Once machines can do meaningful cognitive work, the implications are not limited to productivity gains. The impact is also felt across economics, power structures, professional identity, and ethics. This is a systemic shift and treating it just like another technology rollout will often fail to meet leadership expectations.
Economics
The internet reduced transaction costs: searching, communicating, distributing. AI reduces thinking costs: analysing, drafting, synthesising, iterating. Many professional jobs are built on the assumption that cognition is scarce. Yet, if developing a solid first draft and initial analysis can be produced with minimal human intervention and consequently its cost drops drastically, the structure of work as we know it changes.
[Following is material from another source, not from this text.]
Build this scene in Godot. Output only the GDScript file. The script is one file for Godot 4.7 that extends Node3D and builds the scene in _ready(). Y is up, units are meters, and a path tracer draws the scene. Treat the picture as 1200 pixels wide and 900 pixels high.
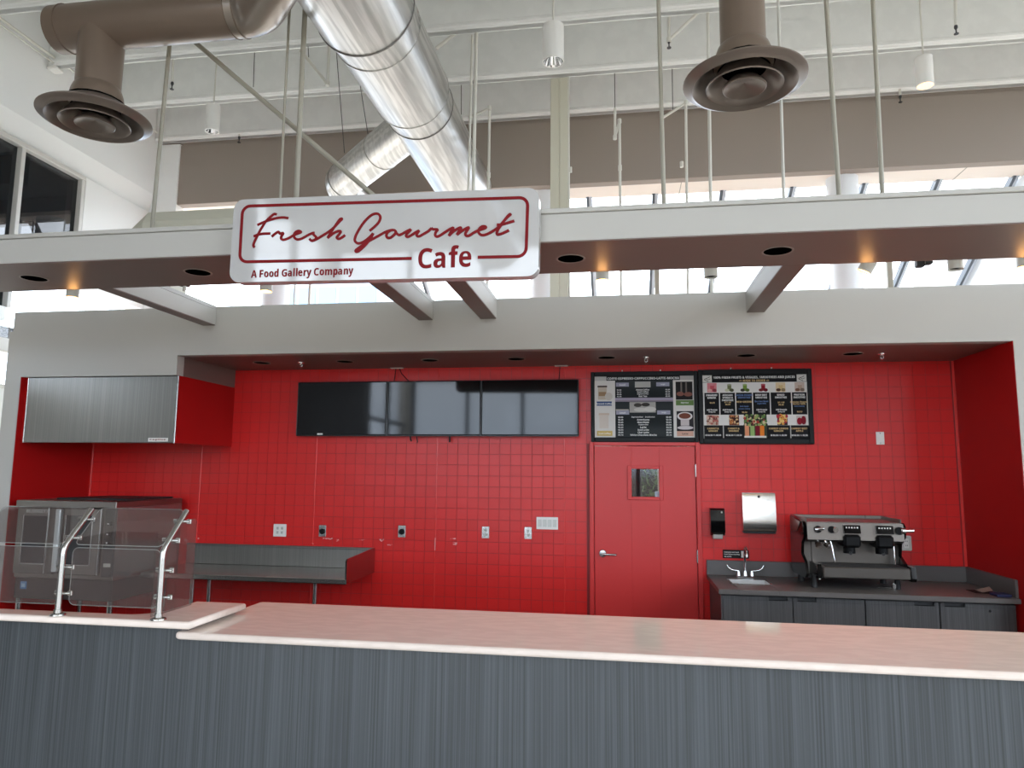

Smaller teams can operate at a level that previously required layers. Some firms will become radically leaner. Others will hold on to legacy structures resulting in a cost base that becomes hard to justify.
Power
The internet didn’t threaten professional identity, it changed where and how we worked. AI redistributes the balance of where expertise resides. When a junior, who has a clear brief and good knowledge of how to work with AI and can apply sound judgement and strong prompting, can produce work at the standard of a seasoned specialist, traditional status and structures start to weaken. Authority shifts away from “who has done this for 15 years” and towards “who leverages AI and can define the problem, set direction, and evaluate outputs”. That is not a comfortable transition for leaders and organisations that rely on hierarchy for control and stability.
Psychology
Work provides identity. People adopt new tools quickly when those tools enhance their competence and support their perceived self-worth, but if those tools start raising questions about their value, resistance is very likely. AI has the potential to do just that, triggering a strong personal response such as defensiveness, minimisation, avoidance, or secret usage. That is not irrational. This is a human response to protect their identity. When you realise that what took you years to build and what can take you days to create can be replicated in seconds, you don’t just look at process, you rethink your very purpose.
Responsibility
As AI develops further, decision-making may increasingly be delegated to machines. As this happens, the ethical questions around accountability, transparency, bias and duty of care will need to be addressed. If AI is carrying out most of the cognitive heavy lifting, who is accountable? The Board and the CEO remain accountable, but as decision-making is increasingly shaped by AI outputs, the scope of that accountability will need to be redefined. What can and cannot be delegated must be clearly specified, and in all probability, leadership responsibility will become broader, sharper and more explicit.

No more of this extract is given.